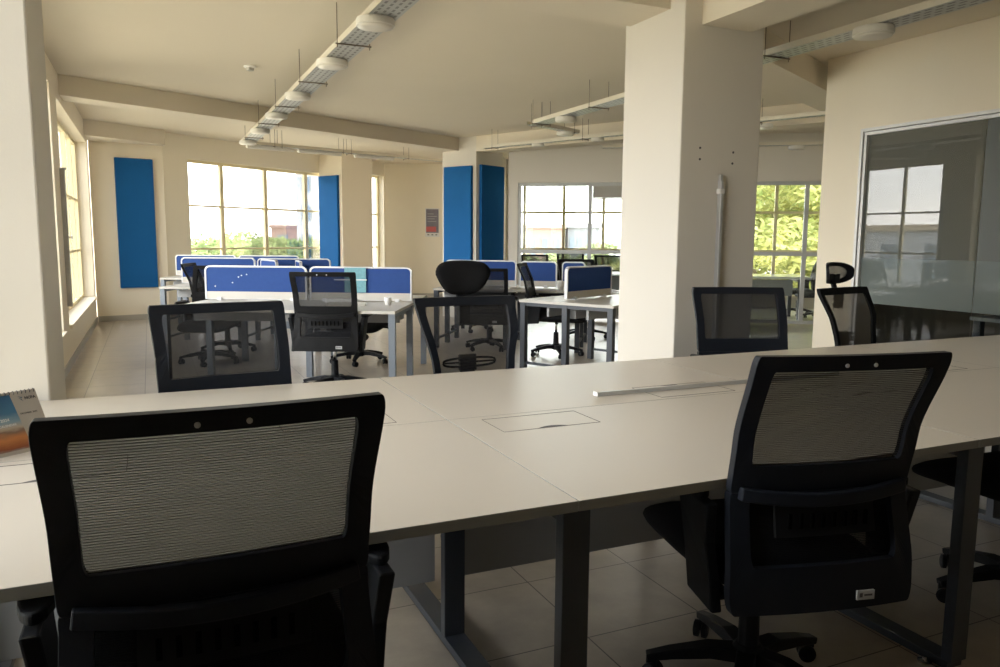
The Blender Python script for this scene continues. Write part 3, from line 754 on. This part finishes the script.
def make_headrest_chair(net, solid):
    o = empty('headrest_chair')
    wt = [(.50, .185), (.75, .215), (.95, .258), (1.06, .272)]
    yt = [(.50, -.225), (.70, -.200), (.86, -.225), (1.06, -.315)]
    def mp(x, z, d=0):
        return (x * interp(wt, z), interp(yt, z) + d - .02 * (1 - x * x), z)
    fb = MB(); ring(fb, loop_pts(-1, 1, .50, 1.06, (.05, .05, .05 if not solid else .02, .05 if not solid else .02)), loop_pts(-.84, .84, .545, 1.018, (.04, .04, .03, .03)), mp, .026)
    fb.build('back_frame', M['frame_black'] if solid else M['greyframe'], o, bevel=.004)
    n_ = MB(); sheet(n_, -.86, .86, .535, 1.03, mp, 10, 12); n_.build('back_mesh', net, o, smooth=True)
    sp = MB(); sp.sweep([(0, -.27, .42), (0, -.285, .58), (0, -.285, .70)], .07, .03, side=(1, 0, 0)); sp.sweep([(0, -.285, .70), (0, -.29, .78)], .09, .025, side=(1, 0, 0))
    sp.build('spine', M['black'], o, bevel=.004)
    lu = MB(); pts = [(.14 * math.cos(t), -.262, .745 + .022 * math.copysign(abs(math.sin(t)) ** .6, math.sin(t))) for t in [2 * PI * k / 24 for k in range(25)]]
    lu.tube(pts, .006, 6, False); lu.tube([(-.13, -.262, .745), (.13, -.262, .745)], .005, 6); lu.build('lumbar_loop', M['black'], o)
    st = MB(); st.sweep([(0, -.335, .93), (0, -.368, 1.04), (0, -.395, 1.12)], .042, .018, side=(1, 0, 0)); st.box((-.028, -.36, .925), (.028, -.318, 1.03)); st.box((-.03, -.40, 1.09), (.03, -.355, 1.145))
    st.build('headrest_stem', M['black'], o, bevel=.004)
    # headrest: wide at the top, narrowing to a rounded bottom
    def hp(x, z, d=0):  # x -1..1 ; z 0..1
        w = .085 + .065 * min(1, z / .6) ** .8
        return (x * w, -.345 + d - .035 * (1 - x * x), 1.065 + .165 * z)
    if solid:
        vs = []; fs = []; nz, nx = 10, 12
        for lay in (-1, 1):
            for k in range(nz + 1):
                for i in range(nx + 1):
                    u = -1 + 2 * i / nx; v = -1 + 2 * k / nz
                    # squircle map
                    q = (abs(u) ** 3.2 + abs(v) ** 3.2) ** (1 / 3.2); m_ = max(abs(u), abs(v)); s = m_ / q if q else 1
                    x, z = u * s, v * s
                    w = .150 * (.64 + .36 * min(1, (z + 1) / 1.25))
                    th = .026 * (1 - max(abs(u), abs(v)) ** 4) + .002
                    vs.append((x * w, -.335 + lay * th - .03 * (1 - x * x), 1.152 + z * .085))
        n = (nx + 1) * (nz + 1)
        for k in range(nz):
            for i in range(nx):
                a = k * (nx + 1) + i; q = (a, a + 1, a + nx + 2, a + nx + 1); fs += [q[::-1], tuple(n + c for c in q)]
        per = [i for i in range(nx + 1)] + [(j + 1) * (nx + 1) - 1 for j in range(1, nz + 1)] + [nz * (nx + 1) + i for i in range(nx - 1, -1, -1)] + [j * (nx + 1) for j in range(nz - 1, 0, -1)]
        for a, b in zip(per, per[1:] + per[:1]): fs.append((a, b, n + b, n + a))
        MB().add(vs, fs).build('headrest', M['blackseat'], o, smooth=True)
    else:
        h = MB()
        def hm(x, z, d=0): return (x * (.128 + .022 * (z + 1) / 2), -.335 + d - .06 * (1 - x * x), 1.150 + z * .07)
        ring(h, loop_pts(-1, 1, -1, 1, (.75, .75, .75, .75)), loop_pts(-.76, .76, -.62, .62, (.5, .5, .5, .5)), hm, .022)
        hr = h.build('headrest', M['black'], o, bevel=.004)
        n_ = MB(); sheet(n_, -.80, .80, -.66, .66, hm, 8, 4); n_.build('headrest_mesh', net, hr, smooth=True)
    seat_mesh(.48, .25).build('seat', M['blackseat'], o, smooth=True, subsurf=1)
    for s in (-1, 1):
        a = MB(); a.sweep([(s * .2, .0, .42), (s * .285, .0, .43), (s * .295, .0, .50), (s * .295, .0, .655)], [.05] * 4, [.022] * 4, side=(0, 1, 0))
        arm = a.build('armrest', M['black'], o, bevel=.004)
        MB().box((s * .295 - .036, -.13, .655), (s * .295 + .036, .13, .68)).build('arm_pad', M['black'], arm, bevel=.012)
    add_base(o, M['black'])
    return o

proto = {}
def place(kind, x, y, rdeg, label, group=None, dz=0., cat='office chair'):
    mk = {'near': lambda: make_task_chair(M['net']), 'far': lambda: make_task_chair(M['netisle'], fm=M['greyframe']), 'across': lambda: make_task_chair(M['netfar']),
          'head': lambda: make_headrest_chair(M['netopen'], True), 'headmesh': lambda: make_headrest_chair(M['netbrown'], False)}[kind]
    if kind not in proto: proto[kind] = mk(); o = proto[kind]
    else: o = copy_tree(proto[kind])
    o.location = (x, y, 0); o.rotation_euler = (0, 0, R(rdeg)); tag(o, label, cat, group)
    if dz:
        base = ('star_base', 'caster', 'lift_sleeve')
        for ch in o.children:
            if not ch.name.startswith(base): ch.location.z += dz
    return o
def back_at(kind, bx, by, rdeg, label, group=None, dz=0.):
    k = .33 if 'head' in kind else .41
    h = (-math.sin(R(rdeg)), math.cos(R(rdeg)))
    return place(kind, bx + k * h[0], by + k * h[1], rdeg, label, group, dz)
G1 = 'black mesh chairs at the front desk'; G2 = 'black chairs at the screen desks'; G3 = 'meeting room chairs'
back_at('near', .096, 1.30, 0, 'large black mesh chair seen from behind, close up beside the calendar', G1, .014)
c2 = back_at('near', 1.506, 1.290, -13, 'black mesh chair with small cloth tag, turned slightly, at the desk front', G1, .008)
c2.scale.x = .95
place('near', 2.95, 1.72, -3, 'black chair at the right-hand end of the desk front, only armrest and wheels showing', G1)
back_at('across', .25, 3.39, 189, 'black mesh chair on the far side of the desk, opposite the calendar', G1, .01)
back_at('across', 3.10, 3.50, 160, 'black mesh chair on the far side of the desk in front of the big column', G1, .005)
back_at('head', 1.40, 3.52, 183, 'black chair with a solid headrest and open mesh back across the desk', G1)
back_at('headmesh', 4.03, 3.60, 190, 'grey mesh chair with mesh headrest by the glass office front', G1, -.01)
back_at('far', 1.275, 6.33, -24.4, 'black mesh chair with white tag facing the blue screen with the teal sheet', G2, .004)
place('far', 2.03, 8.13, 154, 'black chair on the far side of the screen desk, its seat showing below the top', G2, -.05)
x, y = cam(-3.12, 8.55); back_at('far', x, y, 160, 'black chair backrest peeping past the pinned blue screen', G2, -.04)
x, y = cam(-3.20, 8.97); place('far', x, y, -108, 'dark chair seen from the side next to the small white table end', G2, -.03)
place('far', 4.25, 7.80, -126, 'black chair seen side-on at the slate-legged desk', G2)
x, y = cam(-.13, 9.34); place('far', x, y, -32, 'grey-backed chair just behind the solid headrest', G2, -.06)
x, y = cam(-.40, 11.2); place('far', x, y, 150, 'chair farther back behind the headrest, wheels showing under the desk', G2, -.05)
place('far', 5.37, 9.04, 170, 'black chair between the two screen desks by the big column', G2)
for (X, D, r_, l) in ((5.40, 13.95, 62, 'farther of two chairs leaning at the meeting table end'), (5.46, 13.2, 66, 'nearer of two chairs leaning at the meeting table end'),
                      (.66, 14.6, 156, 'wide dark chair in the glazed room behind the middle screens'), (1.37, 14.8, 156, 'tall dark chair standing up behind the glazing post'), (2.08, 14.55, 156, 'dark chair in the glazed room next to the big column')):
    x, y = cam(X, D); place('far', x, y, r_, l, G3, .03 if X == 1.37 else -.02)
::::
### Problem to solve
Count the lines above in which the word "from" appears, then state only that count.

### In response
3